Planck's first proposed solution to the problem in 1899 followed from what Planck called the "principle of elementary disorder", which allowed him to derive Wien's law from a number of assumptions about the entropy of an ideal oscillator, creating what was referred to as the Wien-Planck law. Soon it was found that experimental evidence did not confirm the new law at all, to Planck's frustration. Planck revised his approach, deriving the first version of the famous Planck black-body radiation law, which described the experimentally observed black-body spectrum well. It was first proposed in a meeting of the Deutsche Physikalische Gesellschaft (DPG) on 19 October 1900 and published in 1901. This first derivation did not include energy quantization, and did not use statistical mechanics, to which he held an aversion. In November 1900, Planck revised this first approach, relying on Boltzmann's statistical interpretation of the second law of thermodynamics as a way of gaining a more fundamental understanding of the principles behind his radiation law. As Planck was deeply suspicious of the philosophical and physical implications of such an interpretation of Boltzmann's approach, his recourse to them was, as he later put it, "an act of despair ... I was ready to sacrifice any of my previous convictions about physics."
The central assumption behind his new derivation, presented to the DPG on 14 December 1900, was the supposition that the electromagnetic energy could be emitted only in quantized form, in other words, the energy could only be a multiple of an elementary unit E = h?, where h is Planck's constant, also known as Planck's action quantum (introduced already in 1899), and ? is the frequency of the radiation.
Planck in 1918, the year he received the Nobel Prize in Physics for his work on quantum theory. At first Planck considered that the quantisation was only as "a purely formal assumption ... actually I did not think much about it..."; nowadays this assumption, incompatible with classical physics, is regarded as the birth of quantum physics and the greatest intellectual accomplishment of Planck's career (Ludwig Boltzmann had been discussing in a theoretical paper in 1877 the possibility that the energy states of a physical system could be discrete). The full interpretation of the radical implications of Planck's work was advanced by Albert Einstein in 1905—for this reason, the philosopher and historian of science Thomas Kuhn argued that Einstein should be given credit for quantum theory more so than Planck, since Planck did not understand in a deep sense that he was "introducing the quantum" as a real physical entity.

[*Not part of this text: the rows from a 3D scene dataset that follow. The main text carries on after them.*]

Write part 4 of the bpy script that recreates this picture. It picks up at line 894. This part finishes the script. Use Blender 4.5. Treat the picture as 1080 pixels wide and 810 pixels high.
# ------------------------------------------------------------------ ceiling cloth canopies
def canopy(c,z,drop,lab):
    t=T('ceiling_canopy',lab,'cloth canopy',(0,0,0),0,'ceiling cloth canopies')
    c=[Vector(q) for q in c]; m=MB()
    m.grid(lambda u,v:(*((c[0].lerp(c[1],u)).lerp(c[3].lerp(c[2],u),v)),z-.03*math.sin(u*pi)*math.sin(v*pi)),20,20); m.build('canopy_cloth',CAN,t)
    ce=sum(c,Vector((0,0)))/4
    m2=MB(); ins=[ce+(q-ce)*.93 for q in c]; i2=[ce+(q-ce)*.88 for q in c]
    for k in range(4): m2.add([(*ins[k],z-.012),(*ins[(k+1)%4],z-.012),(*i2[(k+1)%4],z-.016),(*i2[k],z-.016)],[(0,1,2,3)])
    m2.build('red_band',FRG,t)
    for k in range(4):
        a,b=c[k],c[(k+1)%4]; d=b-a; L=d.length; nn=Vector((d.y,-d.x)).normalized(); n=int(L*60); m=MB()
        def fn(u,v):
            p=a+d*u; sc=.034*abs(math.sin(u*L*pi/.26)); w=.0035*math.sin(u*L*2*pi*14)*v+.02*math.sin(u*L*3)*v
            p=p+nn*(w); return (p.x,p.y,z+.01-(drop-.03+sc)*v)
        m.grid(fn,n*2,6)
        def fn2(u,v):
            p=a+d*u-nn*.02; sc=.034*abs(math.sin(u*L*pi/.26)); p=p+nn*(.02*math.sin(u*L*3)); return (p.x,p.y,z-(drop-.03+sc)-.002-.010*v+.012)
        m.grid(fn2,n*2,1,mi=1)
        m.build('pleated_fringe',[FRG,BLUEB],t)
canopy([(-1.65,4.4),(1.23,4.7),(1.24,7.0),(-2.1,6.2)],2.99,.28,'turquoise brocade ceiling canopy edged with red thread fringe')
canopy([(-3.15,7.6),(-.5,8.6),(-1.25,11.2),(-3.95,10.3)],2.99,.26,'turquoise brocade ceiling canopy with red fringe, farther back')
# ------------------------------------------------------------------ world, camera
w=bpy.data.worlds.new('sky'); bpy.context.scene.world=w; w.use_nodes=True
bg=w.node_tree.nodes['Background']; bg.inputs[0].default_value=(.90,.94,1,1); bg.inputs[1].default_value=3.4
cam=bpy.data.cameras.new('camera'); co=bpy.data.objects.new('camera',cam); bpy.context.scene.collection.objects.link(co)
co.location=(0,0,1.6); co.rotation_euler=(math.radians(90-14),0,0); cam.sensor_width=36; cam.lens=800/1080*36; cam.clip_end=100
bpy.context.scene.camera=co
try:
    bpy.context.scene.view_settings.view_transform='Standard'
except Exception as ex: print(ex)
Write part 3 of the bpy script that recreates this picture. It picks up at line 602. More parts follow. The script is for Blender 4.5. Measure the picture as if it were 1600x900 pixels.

It was in recognition of his monumental accomplishment that Planck was awarded the Nobel Prize in Physics in 1918.
The discovery of Planck's constant enabled him to define a new universal set of physical units (such as the Planck length and the Planck mass), all based on fundamental physical constants. ..'
Thus, Planck accounted for the radiation spectrum of a black body cavity with the condition that the particles within the 'body' could only oscillate with a discrete set of 'quantised' energies. Hence, quantum theory emerged as a statistical theory that dealt with large collections of particles. However, Einstein extended Planck's work when he described the photoelectric effect as a consequence of each photon having a quantised energy of E=hf (f = frequency). Thus, quantum theory could then describe individual 'photons' of energy.
During the nineteen twenties, the full mechanics of quantum theory emerged from Schrodinger and Heisenberg. These aspects of the theory could handle electron orbits about the nucleus. The ‘band theory’ of conductors and semi/non - conductors emerged with its more statistical nature, in the following decade. Wigner extended quantum theory to deal with the energetics of the nucleus and nuclear spectra. During the nineteen-fifties, quantum mechanics was used to account for super conductivity in the BCS theory.
Hence, particle quantisation deals with the microscopic world for individual particles, atoms, electrons, and nuclei or statistical collections of particles such as black body cavities or Einstein-Bose condensates.